*** Data ***

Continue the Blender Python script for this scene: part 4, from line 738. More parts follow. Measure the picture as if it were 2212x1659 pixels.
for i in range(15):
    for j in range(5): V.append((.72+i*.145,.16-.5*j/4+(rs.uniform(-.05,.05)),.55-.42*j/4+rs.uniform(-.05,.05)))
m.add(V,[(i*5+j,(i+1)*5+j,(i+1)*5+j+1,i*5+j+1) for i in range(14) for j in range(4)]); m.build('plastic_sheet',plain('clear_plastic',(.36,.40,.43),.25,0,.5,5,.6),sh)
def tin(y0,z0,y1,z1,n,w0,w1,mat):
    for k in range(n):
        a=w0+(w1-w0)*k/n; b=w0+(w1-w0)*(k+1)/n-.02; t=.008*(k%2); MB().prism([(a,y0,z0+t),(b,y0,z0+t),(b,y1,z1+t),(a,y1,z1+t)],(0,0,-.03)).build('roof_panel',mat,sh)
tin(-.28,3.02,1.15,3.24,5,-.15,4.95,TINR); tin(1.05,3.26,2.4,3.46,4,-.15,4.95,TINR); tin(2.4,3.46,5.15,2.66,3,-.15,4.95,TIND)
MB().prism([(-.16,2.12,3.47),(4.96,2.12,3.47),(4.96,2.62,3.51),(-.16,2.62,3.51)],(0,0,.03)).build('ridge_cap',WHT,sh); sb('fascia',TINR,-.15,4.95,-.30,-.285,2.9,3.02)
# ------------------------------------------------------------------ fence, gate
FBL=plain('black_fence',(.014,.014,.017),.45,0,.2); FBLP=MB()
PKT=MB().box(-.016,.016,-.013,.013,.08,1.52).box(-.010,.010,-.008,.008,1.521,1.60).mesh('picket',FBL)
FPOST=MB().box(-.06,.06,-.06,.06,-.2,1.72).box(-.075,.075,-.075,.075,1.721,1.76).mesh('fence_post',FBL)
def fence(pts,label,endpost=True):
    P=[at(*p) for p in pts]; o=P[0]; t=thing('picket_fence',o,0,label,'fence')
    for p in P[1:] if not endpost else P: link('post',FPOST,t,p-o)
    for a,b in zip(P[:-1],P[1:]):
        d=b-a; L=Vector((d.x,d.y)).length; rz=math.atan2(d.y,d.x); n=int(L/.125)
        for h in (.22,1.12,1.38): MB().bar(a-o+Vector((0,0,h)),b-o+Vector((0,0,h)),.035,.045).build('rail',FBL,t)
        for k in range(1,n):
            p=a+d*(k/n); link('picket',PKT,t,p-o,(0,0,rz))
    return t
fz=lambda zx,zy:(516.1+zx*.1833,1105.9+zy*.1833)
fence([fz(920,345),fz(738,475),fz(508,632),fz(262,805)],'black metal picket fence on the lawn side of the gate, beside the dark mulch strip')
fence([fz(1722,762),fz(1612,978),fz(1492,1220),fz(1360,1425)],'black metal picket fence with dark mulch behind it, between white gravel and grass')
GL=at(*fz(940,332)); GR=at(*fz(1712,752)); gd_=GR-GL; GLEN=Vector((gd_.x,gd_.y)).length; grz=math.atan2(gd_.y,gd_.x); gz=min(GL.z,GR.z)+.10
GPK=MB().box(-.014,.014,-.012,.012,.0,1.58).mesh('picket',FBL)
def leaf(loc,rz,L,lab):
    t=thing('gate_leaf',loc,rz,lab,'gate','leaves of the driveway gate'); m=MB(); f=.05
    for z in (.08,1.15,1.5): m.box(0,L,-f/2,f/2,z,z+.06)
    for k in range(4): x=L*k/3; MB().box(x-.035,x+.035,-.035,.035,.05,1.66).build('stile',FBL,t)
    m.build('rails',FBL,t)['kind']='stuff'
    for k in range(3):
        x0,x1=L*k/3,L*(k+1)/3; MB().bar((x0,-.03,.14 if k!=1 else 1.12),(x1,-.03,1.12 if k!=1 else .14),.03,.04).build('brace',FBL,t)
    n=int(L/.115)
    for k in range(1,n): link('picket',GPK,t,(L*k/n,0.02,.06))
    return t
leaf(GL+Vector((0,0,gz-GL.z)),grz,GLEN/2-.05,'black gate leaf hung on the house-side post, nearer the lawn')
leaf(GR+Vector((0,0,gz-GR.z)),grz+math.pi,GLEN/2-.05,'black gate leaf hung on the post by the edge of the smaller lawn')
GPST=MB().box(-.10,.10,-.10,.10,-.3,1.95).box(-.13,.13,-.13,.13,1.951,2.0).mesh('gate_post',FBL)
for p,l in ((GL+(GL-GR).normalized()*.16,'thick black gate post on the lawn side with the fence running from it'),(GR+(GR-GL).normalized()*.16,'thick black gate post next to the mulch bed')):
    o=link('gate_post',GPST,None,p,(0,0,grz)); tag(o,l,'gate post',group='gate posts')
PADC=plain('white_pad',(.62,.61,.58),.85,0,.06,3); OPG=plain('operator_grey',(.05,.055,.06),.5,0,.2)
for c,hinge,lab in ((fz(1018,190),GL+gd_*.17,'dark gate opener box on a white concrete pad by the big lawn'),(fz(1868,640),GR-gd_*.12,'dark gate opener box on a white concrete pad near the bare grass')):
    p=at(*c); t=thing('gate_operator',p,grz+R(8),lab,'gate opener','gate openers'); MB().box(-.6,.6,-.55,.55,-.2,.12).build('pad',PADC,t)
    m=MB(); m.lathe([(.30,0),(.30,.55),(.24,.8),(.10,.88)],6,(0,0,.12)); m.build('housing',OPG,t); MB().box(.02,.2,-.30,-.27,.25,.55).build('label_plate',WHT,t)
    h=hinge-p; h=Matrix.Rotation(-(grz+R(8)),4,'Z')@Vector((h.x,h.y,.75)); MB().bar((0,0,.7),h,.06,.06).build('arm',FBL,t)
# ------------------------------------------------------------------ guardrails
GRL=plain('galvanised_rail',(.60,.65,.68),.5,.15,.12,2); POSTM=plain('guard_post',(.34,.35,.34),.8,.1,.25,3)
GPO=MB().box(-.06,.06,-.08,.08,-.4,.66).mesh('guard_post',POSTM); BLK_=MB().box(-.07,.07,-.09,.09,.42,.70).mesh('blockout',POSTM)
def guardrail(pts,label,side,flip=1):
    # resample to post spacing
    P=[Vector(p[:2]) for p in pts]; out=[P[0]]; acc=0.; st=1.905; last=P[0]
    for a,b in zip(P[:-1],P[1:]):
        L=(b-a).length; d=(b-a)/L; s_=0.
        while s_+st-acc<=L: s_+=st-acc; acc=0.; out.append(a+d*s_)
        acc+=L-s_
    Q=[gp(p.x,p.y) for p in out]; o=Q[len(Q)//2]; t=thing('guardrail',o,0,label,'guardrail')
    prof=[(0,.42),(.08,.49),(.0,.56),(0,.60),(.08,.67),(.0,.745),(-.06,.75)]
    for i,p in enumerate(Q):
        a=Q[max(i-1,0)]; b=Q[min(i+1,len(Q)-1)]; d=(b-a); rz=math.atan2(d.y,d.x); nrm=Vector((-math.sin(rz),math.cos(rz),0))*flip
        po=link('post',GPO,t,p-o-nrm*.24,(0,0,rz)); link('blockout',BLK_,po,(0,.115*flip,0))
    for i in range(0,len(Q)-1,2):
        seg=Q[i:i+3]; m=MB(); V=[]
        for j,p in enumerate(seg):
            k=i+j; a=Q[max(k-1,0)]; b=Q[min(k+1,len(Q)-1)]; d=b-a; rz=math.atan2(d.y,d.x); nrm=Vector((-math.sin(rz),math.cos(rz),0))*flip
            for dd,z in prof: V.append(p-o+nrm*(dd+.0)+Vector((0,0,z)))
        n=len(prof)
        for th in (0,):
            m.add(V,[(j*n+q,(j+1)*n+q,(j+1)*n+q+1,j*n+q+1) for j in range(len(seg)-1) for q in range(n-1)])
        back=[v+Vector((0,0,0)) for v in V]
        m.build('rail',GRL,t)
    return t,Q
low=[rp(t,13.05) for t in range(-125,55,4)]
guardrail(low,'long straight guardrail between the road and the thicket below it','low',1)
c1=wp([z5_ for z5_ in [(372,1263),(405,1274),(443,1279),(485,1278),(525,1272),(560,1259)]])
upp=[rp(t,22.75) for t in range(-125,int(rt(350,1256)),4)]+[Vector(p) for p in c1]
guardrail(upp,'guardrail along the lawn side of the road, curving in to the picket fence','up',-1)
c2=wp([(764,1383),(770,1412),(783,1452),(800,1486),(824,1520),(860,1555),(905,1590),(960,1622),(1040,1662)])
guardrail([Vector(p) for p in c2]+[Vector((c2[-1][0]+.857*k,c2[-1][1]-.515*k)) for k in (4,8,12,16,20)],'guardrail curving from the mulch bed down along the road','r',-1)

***

[Problem statement] How many lines in the data contain the string "from"? Respond with the number only.

[Reply to the task] 3